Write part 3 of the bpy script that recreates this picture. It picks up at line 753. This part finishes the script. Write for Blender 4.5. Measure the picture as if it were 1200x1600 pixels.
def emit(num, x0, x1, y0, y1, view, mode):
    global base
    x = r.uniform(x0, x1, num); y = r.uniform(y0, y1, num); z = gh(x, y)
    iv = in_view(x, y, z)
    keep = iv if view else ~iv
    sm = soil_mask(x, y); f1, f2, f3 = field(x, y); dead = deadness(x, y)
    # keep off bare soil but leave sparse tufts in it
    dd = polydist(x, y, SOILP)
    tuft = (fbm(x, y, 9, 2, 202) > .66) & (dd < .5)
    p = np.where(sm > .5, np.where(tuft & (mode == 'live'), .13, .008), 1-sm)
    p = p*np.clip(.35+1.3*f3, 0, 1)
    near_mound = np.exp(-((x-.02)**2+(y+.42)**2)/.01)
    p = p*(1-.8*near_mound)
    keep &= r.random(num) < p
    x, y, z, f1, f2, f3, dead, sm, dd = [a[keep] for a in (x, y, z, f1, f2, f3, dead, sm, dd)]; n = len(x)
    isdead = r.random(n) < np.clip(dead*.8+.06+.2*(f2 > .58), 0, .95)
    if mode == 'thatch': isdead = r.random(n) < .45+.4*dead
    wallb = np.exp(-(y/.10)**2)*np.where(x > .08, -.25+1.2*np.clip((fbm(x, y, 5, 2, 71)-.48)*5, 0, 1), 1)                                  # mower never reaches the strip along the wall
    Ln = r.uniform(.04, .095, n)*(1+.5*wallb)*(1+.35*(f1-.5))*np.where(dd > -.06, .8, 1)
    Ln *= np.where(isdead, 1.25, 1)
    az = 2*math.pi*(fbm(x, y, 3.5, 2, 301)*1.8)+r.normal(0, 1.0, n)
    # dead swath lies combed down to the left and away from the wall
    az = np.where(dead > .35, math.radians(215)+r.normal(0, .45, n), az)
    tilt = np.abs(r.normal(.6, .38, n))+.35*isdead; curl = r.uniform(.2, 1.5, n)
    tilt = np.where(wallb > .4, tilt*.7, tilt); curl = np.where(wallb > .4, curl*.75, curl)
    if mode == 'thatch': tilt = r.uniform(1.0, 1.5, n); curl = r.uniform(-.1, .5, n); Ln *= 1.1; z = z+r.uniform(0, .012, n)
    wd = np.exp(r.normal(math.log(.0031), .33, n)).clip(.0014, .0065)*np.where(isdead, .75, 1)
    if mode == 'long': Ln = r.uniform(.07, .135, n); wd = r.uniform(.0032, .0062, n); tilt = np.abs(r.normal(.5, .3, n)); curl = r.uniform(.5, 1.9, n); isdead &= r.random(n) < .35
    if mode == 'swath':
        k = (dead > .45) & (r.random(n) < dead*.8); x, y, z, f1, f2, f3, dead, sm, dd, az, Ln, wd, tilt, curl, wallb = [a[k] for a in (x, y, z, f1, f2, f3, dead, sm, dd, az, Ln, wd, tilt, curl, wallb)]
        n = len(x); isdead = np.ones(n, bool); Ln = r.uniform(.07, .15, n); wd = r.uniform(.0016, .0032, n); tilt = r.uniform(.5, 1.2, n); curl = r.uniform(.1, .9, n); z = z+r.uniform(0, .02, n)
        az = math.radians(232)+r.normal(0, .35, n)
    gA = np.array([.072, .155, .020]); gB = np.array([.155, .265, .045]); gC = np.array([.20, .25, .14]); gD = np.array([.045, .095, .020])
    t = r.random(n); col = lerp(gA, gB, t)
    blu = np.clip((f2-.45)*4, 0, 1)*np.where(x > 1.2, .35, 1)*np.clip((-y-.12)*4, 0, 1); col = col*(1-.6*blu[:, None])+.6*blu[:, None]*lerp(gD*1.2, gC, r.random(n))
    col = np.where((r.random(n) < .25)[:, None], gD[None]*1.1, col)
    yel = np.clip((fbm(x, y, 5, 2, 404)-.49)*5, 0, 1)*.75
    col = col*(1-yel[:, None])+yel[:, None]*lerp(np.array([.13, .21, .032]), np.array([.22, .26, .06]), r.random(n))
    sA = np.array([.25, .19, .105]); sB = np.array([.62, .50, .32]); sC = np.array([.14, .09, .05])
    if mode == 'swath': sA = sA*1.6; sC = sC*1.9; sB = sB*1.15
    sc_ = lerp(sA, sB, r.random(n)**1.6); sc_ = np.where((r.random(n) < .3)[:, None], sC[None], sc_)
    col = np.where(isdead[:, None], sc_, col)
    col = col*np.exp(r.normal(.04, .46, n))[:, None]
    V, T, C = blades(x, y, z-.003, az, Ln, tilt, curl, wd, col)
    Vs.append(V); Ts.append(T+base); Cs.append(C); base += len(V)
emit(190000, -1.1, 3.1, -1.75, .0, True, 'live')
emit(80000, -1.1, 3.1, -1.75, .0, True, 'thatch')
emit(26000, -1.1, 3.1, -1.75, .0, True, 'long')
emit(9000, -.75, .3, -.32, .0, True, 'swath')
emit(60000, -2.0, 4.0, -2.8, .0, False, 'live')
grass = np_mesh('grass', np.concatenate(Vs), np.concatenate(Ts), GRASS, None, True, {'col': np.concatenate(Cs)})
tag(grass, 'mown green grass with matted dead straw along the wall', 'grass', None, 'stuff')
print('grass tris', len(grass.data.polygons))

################

## TO DO
Restate the data above word for word.

## FULL ANSWER
Write part 3 of the bpy script that recreates this picture. It picks up at line 753. This part finishes the script. Write for Blender 4.5. Measure the picture as if it were 1200x1600 pixels.
def emit(num, x0, x1, y0, y1, view, mode):
    global base
    x = r.uniform(x0, x1, num); y = r.uniform(y0, y1, num); z = gh(x, y)
    iv = in_view(x, y, z)
    keep = iv if view else ~iv
    sm = soil_mask(x, y); f1, f2, f3 = field(x, y); dead = deadness(x, y)
    # keep off bare soil but leave sparse tufts in it
    dd = polydist(x, y, SOILP)
    tuft = (fbm(x, y, 9, 2, 202) > .66) & (dd < .5)
    p = np.where(sm > .5, np.where(tuft & (mode == 'live'), .13, .008), 1-sm)
    p = p*np.clip(.35+1.3*f3, 0, 1)
    near_mound = np.exp(-((x-.02)**2+(y+.42)**2)/.01)
    p = p*(1-.8*near_mound)
    keep &= r.random(num) < p
    x, y, z, f1, f2, f3, dead, sm, dd = [a[keep] for a in (x, y, z, f1, f2, f3, dead, sm, dd)]; n = len(x)
    isdead = r.random(n) < np.clip(dead*.8+.06+.2*(f2 > .58), 0, .95)
    if mode == 'thatch': isdead = r.random(n) < .45+.4*dead
    wallb = np.exp(-(y/.10)**2)*np.where(x > .08, -.25+1.2*np.clip((fbm(x, y, 5, 2, 71)-.48)*5, 0, 1), 1)                                  # mower never reaches the strip along the wall
    Ln = r.uniform(.04, .095, n)*(1+.5*wallb)*(1+.35*(f1-.5))*np.where(dd > -.06, .8, 1)
    Ln *= np.where(isdead, 1.25, 1)
    az = 2*math.pi*(fbm(x, y, 3.5, 2, 301)*1.8)+r.normal(0, 1.0, n)
    # dead swath lies combed down to the left and away from the wall
    az = np.where(dead > .35, math.radians(215)+r.normal(0, .45, n), az)
    tilt = np.abs(r.normal(.6, .38, n))+.35*isdead; curl = r.uniform(.2, 1.5, n)
    tilt = np.where(wallb > .4, tilt*.7, tilt); curl = np.where(wallb > .4, curl*.75, curl)
    if mode == 'thatch': tilt = r.uniform(1.0, 1.5, n); curl = r.uniform(-.1, .5, n); Ln *= 1.1; z = z+r.uniform(0, .012, n)
    wd = np.exp(r.normal(math.log(.0031), .33, n)).clip(.0014, .0065)*np.where(isdead, .75, 1)
    if mode == 'long': Ln = r.uniform(.07, .135, n); wd = r.uniform(.0032, .0062, n); tilt = np.abs(r.normal(.5, .3, n)); curl = r.uniform(.5, 1.9, n); isdead &= r.random(n) < .35
    if mode == 'swath':
        k = (dead > .45) & (r.random(n) < dead*.8); x, y, z, f1, f2, f3, dead, sm, dd, az, Ln, wd, tilt, curl, wallb = [a[k] for a in (x, y, z, f1, f2, f3, dead, sm, dd, az, Ln, wd, tilt, curl, wallb)]
        n = len(x); isdead = np.ones(n, bool); Ln = r.uniform(.07, .15, n); wd = r.uniform(.0016, .0032, n); tilt = r.uniform(.5, 1.2, n); curl = r.uniform(.1, .9, n); z = z+r.uniform(0, .02, n)
        az = math.radians(232)+r.normal(0, .35, n)
    gA = np.array([.072, .155, .020]); gB = np.array([.155, .265, .045]); gC = np.array([.20, .25, .14]); gD = np.array([.045, .095, .020])
    t = r.random(n); col = lerp(gA, gB, t)
    blu = np.clip((f2-.45)*4, 0, 1)*np.where(x > 1.2, .35, 1)*np.clip((-y-.12)*4, 0, 1); col = col*(1-.6*blu[:, None])+.6*blu[:, None]*lerp(gD*1.2, gC, r.random(n))
    col = np.where((r.random(n) < .25)[:, None], gD[None]*1.1, col)
    yel = np.clip((fbm(x, y, 5, 2, 404)-.49)*5, 0, 1)*.75
    col = col*(1-yel[:, None])+yel[:, None]*lerp(np.array([.13, .21, .032]), np.array([.22, .26, .06]), r.random(n))
    sA = np.array([.25, .19, .105]); sB = np.array([.62, .50, .32]); sC = np.array([.14, .09, .05])
    if mode == 'swath': sA = sA*1.6; sC = sC*1.9; sB = sB*1.15
    sc_ = lerp(sA, sB, r.random(n)**1.6); sc_ = np.where((r.random(n) < .3)[:, None], sC[None], sc_)
    col = np.where(isdead[:, None], sc_, col)
    col = col*np.exp(r.normal(.04, .46, n))[:, None]
    V, T, C = blades(x, y, z-.003, az, Ln, tilt, curl, wd, col)
    Vs.append(V); Ts.append(T+base); Cs.append(C); base += len(V)
emit(190000, -1.1, 3.1, -1.75, .0, True, 'live')
emit(80000, -1.1, 3.1, -1.75, .0, True, 'thatch')
emit(26000, -1.1, 3.1, -1.75, .0, True, 'long')
emit(9000, -.75, .3, -.32, .0, True, 'swath')
emit(60000, -2.0, 4.0, -2.8, .0, False, 'live')
grass = np_mesh('grass', np.concatenate(Vs), np.concatenate(Ts), GRASS, None, True, {'col': np.concatenate(Cs)})
tag(grass, 'mown green grass with matted dead straw along the wall', 'grass', None, 'stuff')
print('grass tris', len(grass.data.polygons))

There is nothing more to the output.